The WSJ reports that the investigation of Lehman’s collapse “has hit daunting hurdles that could result in no civil or criminal charges ever being filed against the company’s former executives.” The problem is that, despite Lehman’s examiner’s conclusion that Lehman used tricks (the famous Repo 105) to “paint a misleading picture of its financial condition,” Linklaters signed off on these transactions and Ernst & Young’s Lehman audit conformed with then-existing standards.
Prosecutors likely remember the acquittal of Bear Stearns’ hedge-fund managers despite some seemingly damaging emails. They learned then that people don’t go to jail just for guessing wrong about the market. This time, Lehman’s Fuld is saying he had “absolutely no recollection whatsoever of hearing anything” about Repo 105s and that Lehman sank because of “uncontrollable market forces” and the fact that the government decided not to rescue Lehman.
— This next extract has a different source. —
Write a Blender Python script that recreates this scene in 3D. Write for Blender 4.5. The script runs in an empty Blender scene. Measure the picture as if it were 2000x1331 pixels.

A couple of weeks ago Angelo Mozilo’s criminal investigation also ended without charges. At the time I discussed a Holman Jenkins column explaining that
Mozilo basically got caught in a bubble. * * * He didn’t foresee “unprecedented collapse in home prices” or “Countrywide’s own funding drying up overnight.” So Mozilo avoided jail for following the crowd and not foreseeing the unexpected. That left him better off than Jeff Skilling or Ken Lay.
But as Fuld and Mozilo go on with their lives, people are still howling for financier blood. It’s hard to believe that the trial of Raj Rajaratnam, who is facing 20 years in jail for trading in true information, doesn’t have something to do with that.